What happened next? “I blacked out for 10 or 12 minutes. I spent about a couple of minutes at Asiri. The doctor gave me some pills after a small operation. My father, also a doctor, asked me to choose between staying there and going back. It was risky, with my mother imploring me to stay behind, but I wanted to return. I knew what I was trying to do. That emboldened me more, though it was probably the most dangerous thing a diver could attempt in my situation. In any case, I prevailed, not only because I completed that pike dive, but also because I won the tournament. Had I not gone back, I would have let my fears take over me. That would have been enough to discourage me from diving ever again.”

That incident had no doubt been a kind of culmination to all those years of trial and triumph before. Sahan’s achievements, incidentally, merit mention here. Having joined the school squad in Grade Three, he won his first medal in 2006 with five dives at that year’s Interschool Championship. From then on, naturally, the list gets bigger: as a nine-time Interschool Champion, a three-time National Diving Champion (2013, 2014, and 2015), and a one-time Junior National Champion (2010).

Internationally too he has won, having represented the country at the 7th AASF in Jakarta, Indonesia (2011) and the 18th Asian Swimming Championships in Dubai (2012), as well as having captained the national team at the 8th AASF in Bangkok, Thailand (2015). His most recent triumph was at the first ever South Asian Aquatic Championship (SAAC), organised last year by Sri Lanka, where he came third and clinched the Bronze Medal.

All these speak for themselves, yes. But they hardly go by way of summing up the boy behind those triumphs. So I ask him those other questions that delve into his life as a diver and how they’ve shaped his life in other fields. I begin with that forever clichéd question: “What has diving taught you?” Without any hesitation Sahan replies, “The need to face your fears, to build up confidence, courage, and perfection.”

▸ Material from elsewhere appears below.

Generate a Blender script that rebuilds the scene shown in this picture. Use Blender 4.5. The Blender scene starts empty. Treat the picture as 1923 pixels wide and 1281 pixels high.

I then ask him about his coaches, and he lists them out: “Mahinda Liyanage, Esiri Kankanige, and Chanaka Wickramasinghe. All three are from my school, Royal College, and all of them have triumphed in their field. They have helped me in different ways: Mahinda sir taught me the fundamentals, Esiri helped me execute hard dives, and Chanaka sir has been a mentor to me at school and as my national coach. That’s needed in this game, because when you are await the countdown, you need the confidence of your coach to push yourself and achieve that final, perfect takeoff and landing. In that respect, I believe I have been fortunate.”

Sahan has led other lives. He was the Secretary of his school’s Green Circle and was a member of the Entrepreneurs Society (he did Commerce for his A Levels last year), and is now the Senior Deputy Head Prefect. His also clinched the prestigious Royal Crown in 2015, becoming the first ever Royalist to win it for two sports (diving and gymnastics) in the same year. “I can’t really predict my future, but I hope to represent my country at the Commonwealth Games and the Asian Games. I aim to give my best. Always.”

That little boy who performed cartwheels has grown up, in one sense. In another sense, though, he has not. Just as well, I should suppose: we all owe our childhoods for what we become, and take to, when we mature. Sahan has clearly grown up. But that process of growing up, of indulging in those two activities which have shaped him significantly, wouldn’t have been possible without those cartwheels he did, in another time, in another world. I’m sure he knows this. And I’m sure we all do.